3D scene scripts:
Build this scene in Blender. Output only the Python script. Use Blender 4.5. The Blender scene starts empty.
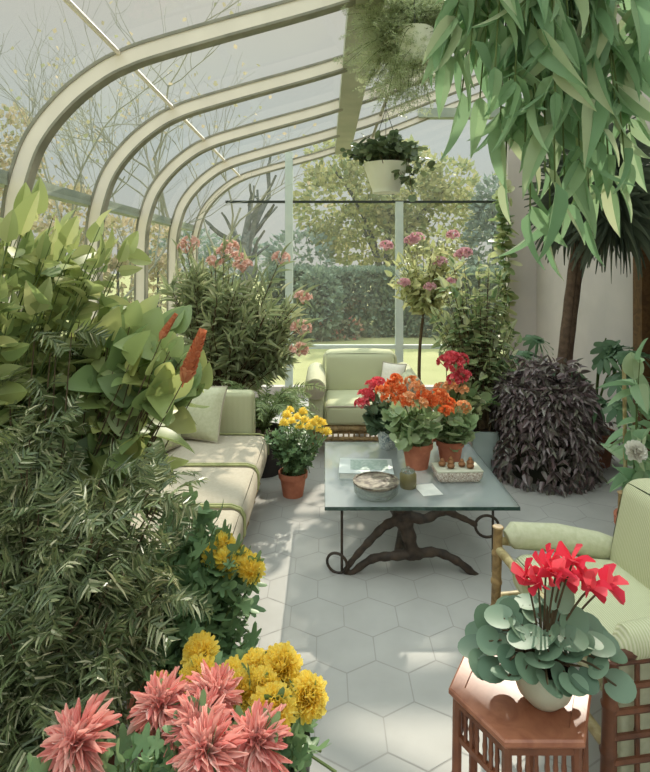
import bpy, math, random
import numpy as np
from mathutils import Vector, Matrix
rng = np.random.default_rng(7)
random.seed(7)
sc = bpy.context.scene
COL = sc.collection
PI = math.pi
F, CU, CV, CZ = 550.0, 325.0, 263.0, 1.75
def P(u, v, Y): return np.array([(u-CU)*Y/F, Y, CZ-(v-CV)*Y/F])
def lin(c): return tuple(((x/255)/12.92 if x/255 <= .04045 else ((x/255+.055)/1.055)**2.4) for x in c)+(1.,)
def nrm(a): a = np.asarray(a, float); return a/np.maximum(np.linalg.norm(a, axis=-1, keepdims=True), 1e-9)

# ------------------------------------------------------------------ materials
class NT:
    def __init__(s, name):
        s.m = bpy.data.materials.new(name); s.m.use_nodes = True
        s.t = s.m.node_tree; s.t.nodes.clear(); s.out = s.n('ShaderNodeOutputMaterial')
    def n(s, t, **k):
        x = s.t.nodes.new(t)
        for a, b in k.items(): setattr(x, a, b)
        return x
    def l(s, a, b): s.t.links.new(a, b)
    def ramp(s, fac, stops):
        r = s.n('ShaderNodeValToRGB'); e = r.color_ramp.elements
        while len(e) < len(stops): e.new(.5)
        for i, (p, c) in enumerate(stops): e[i].position = p; e[i].color = c
        s.l(fac, r.inputs[0]); return r.outputs[0]
    def noise(s, scale, detail=3, coord='Object', dist=0.):
        tc = s.n('ShaderNodeTexCoord'); x = s.n('ShaderNodeTexNoise')
        x.inputs['Scale'].default_value = scale; x.inputs['Detail'].default_value = detail; x.inputs['Distortion'].default_value = dist
        s.l(tc.outputs[coord], x.inputs['Vector']); return x.outputs['Fac']
    def pbsdf(s, rough=.5, spec=.5, metal=0.):
        b = s.n('ShaderNodeBsdfPrincipled'); b.inputs['Roughness'].default_value = rough
        b.inputs['Specular IOR Level'].default_value = spec; b.inputs['Metallic'].default_value = metal; return b

def solid(name, c, c2=None, scale=8, rough=.6, spec=.4, metal=0., bump=0., dist=0.):
    k = NT(name); b = k.pbsdf(rough, spec, metal)
    c2 = c2 or tuple(max(0, x*.9) for x in c)
    f = k.noise(scale, 4, dist=dist); k.l(k.ramp(f, [(.35, lin(c)), (.65, lin(c2))]), b.inputs['Base Color'])
    if bump:
        bp = k.n('ShaderNodeBump'); bp.inputs['Strength'].default_value = bump; bp.inputs['Distance'].default_value = .01
        k.l(f, bp.inputs['Height']); k.l(bp.outputs[0], b.inputs['Normal'])
    k.l(b.outputs[0], k.out.inputs[0]); return k.m

def leafmat(name, cols, trans=.35, rough=.42, spec=.5):
    """leaf colours differ leaf by leaf; thin leaves pass some light"""
    k = NT(name); g = k.n('ShaderNodeNewGeometry')
    n = len(cols); gm = .70 if name.endswith('petal') is False else .8
    col = k.ramp(g.outputs['Random Per Island'], [(i/max(1, n-1), lin(tuple(255*(x/255)**gm for x in c))) for i, c in enumerate(cols)])
    b = k.pbsdf(rough, spec); k.l(col, b.inputs['Base Color'])
    t = k.n('ShaderNodeBsdfTranslucent'); k.l(col, t.inputs[0])
    m = k.n('ShaderNodeMixShader'); m.inputs[0].default_value = trans
    k.l(b.outputs[0], m.inputs[1]); k.l(t.outputs[0], m.inputs[2]); k.l(m.outputs[0], k.out.inputs[0]); return k.m

def glassmat(name, tint, refl=.06, haze=.05, rough=.02, hazecol=(205, 210, 200)):
    k = NT(name); tr = k.n('ShaderNodeBsdfTransparent'); tr.inputs[0].default_value = lin(tint)
    gl = k.n('ShaderNodeBsdfGlossy'); gl.inputs['Roughness'].default_value = rough
    lw = k.n('ShaderNodeLayerWeight'); lw.inputs[0].default_value = .25
    mp = k.n('ShaderNodeMapRange'); mp.inputs['To Min'].default_value = refl; mp.inputs['To Max'].default_value = min(1., refl*5+.2)
    k.l(lw.outputs['Facing'], mp.inputs[0])
    pw = k.n('ShaderNodeMath', operation='POWER'); pw.inputs[1].default_value = 2.; k.l(lw.outputs['Facing'], pw.inputs[0]); k.l(pw.outputs[0], mp.inputs[0])
    m = k.n('ShaderNodeMixShader'); k.l(mp.outputs[0], m.inputs[0]); k.l(tr.outputs[0], m.inputs[1]); k.l(gl.outputs[0], m.inputs[2])
    d = k.n('ShaderNodeBsdfTranslucent'); d.inputs[0].default_value = lin(hazecol)
    d2 = k.n('ShaderNodeBsdfDiffuse'); d2.inputs[0].default_value = lin(hazecol)
    dm = k.n('ShaderNodeMixShader'); k.l(d.outputs[0], dm.inputs[1]); k.l(d2.outputs[0], dm.inputs[2])
    m2 = k.n('ShaderNodeMixShader'); m2.inputs[0].default_value = haze  # pale veil blended over the clear glass
    k.l(m.outputs[0], m2.inputs[1]); k.l(dm.outputs[0], m2.inputs[2]); k.l(m2.outputs[0], k.out.inputs[0]); return k.m

def stripemat(name, c1, c2, scale=60, axis='X', rough=.85):
    k = NT(name); b = k.pbsdf(rough, .15); tc = k.n('ShaderNodeTexCoord')
    w = k.n('ShaderNodeTexWave', wave_type='BANDS', bands_direction=axis); w.inputs['Scale'].default_value = scale
    w.inputs['Distortion'].default_value = 1.2; w.inputs['Detail'].default_value = 2
    k.l(tc.outputs['Object'], w.inputs['Vector'])
    k.l(k.ramp(w.outputs['Fac'], [(.3, lin(c1)), (.7, lin(c2))]), b.inputs['Base Color'])
    bp = k.n('ShaderNodeBump'); bp.inputs['Strength'].default_value = .3; bp.inputs['Distance'].default_value = .004
    k.l(w.outputs['Fac'], bp.inputs['Height']); k.l(bp.outputs[0], b.inputs['Normal'])
    k.l(b.outputs[0], k.out.inputs[0]); return k.m

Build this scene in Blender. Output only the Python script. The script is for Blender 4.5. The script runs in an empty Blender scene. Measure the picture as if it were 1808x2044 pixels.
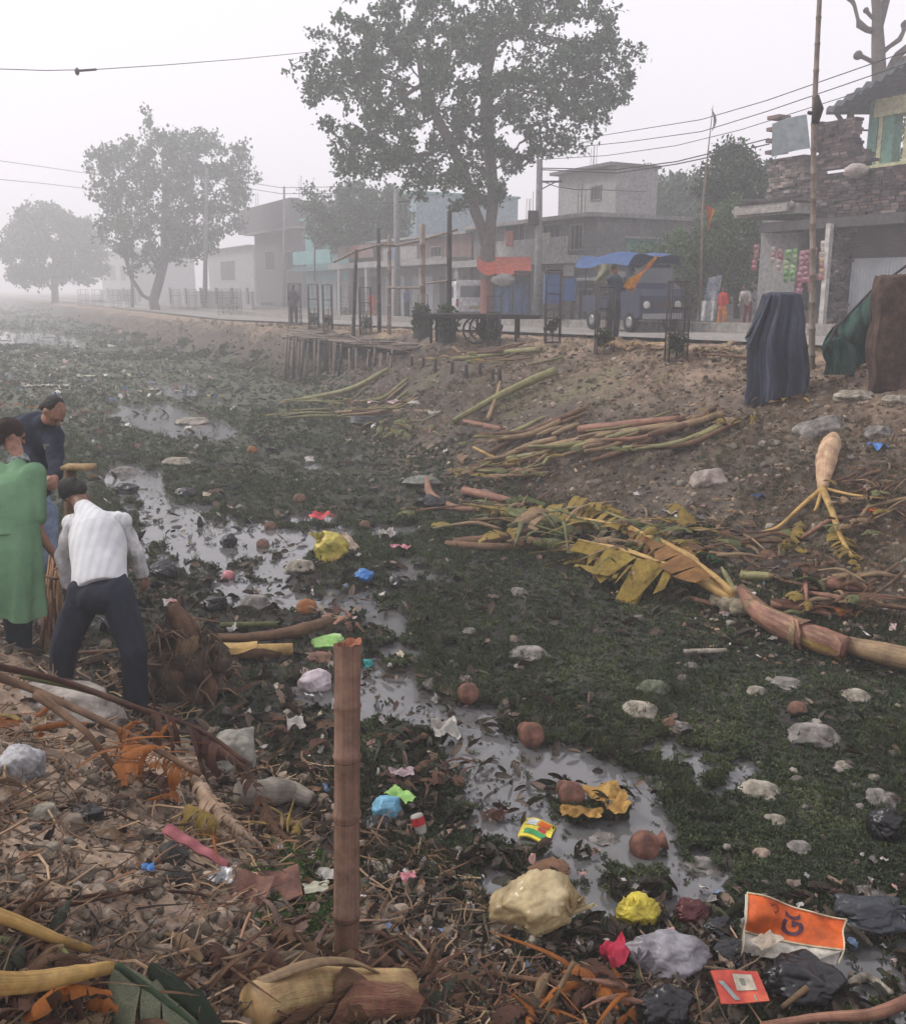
import bpy, bmesh, math, random
import numpy as np
from mathutils import Vector, Matrix, noise as mnoise
R = math.radians
SC = bpy.context.scene
COL = SC.collection
# ---------------------------------------------------------------- camera, sky, sun, exposure
PITCH = R(12.0)
F = 1800.0; CX = 904.0; CY = 958.0          # focal length and principal point in photo units (1808 x 2044)
cam = bpy.data.cameras.new('camera'); camo = bpy.data.objects.new('camera', cam); COL.objects.link(camo)
cam.sensor_fit = 'HORIZONTAL'; cam.sensor_width = 36; cam.lens = 36 * F / 1808
cam.shift_y = -(1022 - CY) / 1808; cam.clip_start = .05; cam.clip_end = 3000
camo.rotation_euler = (R(90) - PITCH, 0, 0); SC.camera = camo
SUN_EL = R(42); SUN_AZ = R(-75)              # sun in the hazy sky ahead to the left
w = bpy.data.worlds.new('World'); SC.world = w; w.use_nodes = True
nt = w.node_tree; nt.nodes.clear()
sky = nt.nodes.new('ShaderNodeTexSky'); sky.sky_type = 'NISHITA'; sky.sun_disc = False
sky.sun_elevation = SUN_EL; sky.sun_rotation = SUN_AZ; sky.dust_density = 6; sky.air_density = 1.2
hs = nt.nodes.new('ShaderNodeHueSaturation'); hs.inputs['Saturation'].default_value = .12; hs.inputs['Value'].default_value = .9
mx = nt.nodes.new('ShaderNodeMixRGB'); mx.inputs[0].default_value = .8
mx.inputs[2].default_value = (7.75, 7.4, 7.95, 1)   # the even white of an overcast, smoggy sky
bg = nt.nodes.new('ShaderNodeBackground'); bg.inputs[1].default_value = .1
out = nt.nodes.new('ShaderNodeOutputWorld')
nt.links.new(sky.outputs[0], hs.inputs['Color']); nt.links.new(hs.outputs[0], mx.inputs[1])
nt.links.new(mx.outputs[0], bg.inputs[0]); nt.links.new(bg.outputs[0], out.inputs[0])
sun = bpy.data.lights.new('sun', 'SUN'); sun.energy = 1.5; sun.angle = R(14); sun.color = (1, .95, .88)
suno = bpy.data.objects.new('sun', sun); COL.objects.link(suno)
_sd = Vector((math.sin(SUN_AZ) * math.cos(SUN_EL), math.cos(SUN_AZ) * math.cos(SUN_EL), math.sin(SUN_EL)))
suno.rotation_euler = _sd.to_track_quat('Z', 'Y').to_euler()
SC.view_settings.view_transform = 'Standard'; SC.view_settings.look = 'None'
SC.view_settings.exposure = 0.66; SC.view_settings.gamma = 1
SC.cycles.volume_bounces = 4; SC.cycles.max_bounces = 6; SC.cycles.diffuse_bounces = 3
SC.cycles.transparent_max_bounces = 8
HAZE_DENS = .0067
# ---------------------------------------------------------------- picture <-> place
sp_, cp_ = math.sin(PITCH), math.cos(PITCH)
def ray(x, y):
    u = (x - CX) / F; v = (y - CY) / F
    return Vector((u, cp_ - v * sp_, -(sp_ + v * cp_)))
def Q(x, y, d): return ray(x, y) * d
def proj(X, Y, Z):
    d = Y * cp_ - Z * sp_; v = -(Z * cp_ + Y * sp_)
    d = np.where(d < .05, .05, d)
    return CX + F * X / d, CY + F * v / d
AX, AY = -.485, .8745                         # canal direction (s); (AY, -AX) is the direction across it (t)
def st(X, Y): return X * AX + Y * AY, X * AY - Y * AX
def xy(s, t): return s * AX + t * AY, s * AY - t * AX
def hsh(ix, iy, seed):
    n = (ix * 374761393 + iy * 668265263 + seed * 974711) & 0xffffffff
    n = ((n ^ (n >> 13)) * 1274126177) & 0xffffffff
    return ((n ^ (n >> 16)) & 0xffff) / 65535.0
def vn(x, y, seed=0):
    x = np.asarray(x, float); y = np.asarray(y, float)
    ix = np.floor(x).astype(np.int64); iy = np.floor(y).astype(np.int64)
    fx = x - ix; fy = y - iy; fx = fx * fx * (3 - 2 * fx); fy = fy * fy * (3 - 2 * fy)
    a = hsh(ix, iy, seed); b = hsh(ix + 1, iy, seed); c = hsh(ix, iy + 1, seed); d = hsh(ix + 1, iy + 1, seed)
    return (a * (1 - fx) + b * fx) * (1 - fy) + (c * (1 - fx) + d * fx) * fy
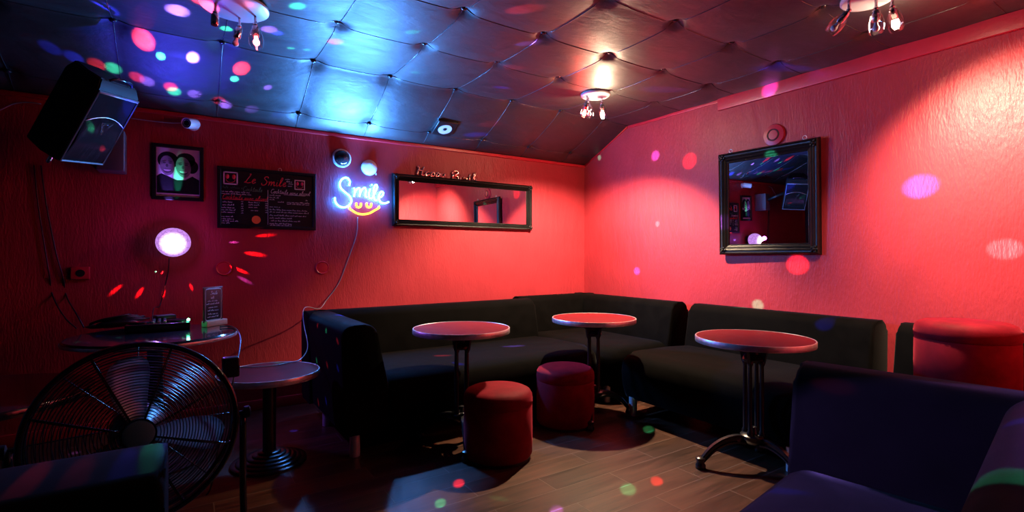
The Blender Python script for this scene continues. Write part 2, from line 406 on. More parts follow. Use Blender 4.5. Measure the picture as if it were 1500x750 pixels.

• **Stated task**: All lines from the start of the entries through the one with "b.inputs['Specular IOR Level'].default_value" are to be output exactly; omit the pictures.

• **Full output**:
Build this scene in Blender. Output only the Python script. Use Blender 4.5. The Blender scene starts empty.
import bpy, math, random
import numpy as np
from mathutils import Vector, Matrix
rng = np.random.default_rng(7)
random.seed(7)
sc = bpy.context.scene
COL = sc.collection
PI = math.pi
F, CU, CV, CZ = 550.0, 325.0, 263.0, 1.75
def P(u, v, Y): return np.array([(u-CU)*Y/F, Y, CZ-(v-CV)*Y/F])
def lin(c): return tuple(((x/255)/12.92 if x/255 <= .04045 else ((x/255+.055)/1.055)**2.4) for x in c)+(1.,)
def nrm(a): a = np.asarray(a, float); return a/np.maximum(np.linalg.norm(a, axis=-1, keepdims=True), 1e-9)

# ------------------------------------------------------------------ materials
class NT:
    def __init__(s, name):
        s.m = bpy.data.materials.new(name); s.m.use_nodes = True
        s.t = s.m.node_tree; s.t.nodes.clear(); s.out = s.n('ShaderNodeOutputMaterial')
    def n(s, t, **k):
        x = s.t.nodes.new(t)
        for a, b in k.items(): setattr(x, a, b)
        return x
    def l(s, a, b): s.t.links.new(a, b)
    def ramp(s, fac, stops):
        r = s.n('ShaderNodeValToRGB'); e = r.color_ramp.elements
        while len(e) < len(stops): e.new(.5)
        for i, (p, c) in enumerate(stops): e[i].position = p; e[i].color = c
        s.l(fac, r.inputs[0]); return r.outputs[0]
    def noise(s, scale, detail=3, coord='Object', dist=0.):
        tc = s.n('ShaderNodeTexCoord'); x = s.n('ShaderNodeTexNoise')
        x.inputs['Scale'].default_value = scale; x.inputs['Detail'].default_value = detail; x.inputs['Distortion'].default_value = dist
        s.l(tc.outputs[coord], x.inputs['Vector']); return x.outputs['Fac']
    def pbsdf(s, rough=.5, spec=.5, metal=0.):
        b = s.n('ShaderNodeBsdfPrincipled'); b.inputs['Roughness'].default_value = rough
        b.inputs['Specular IOR Level'].default_value = spec; b.inputs['Metallic'].default_value = metal; return b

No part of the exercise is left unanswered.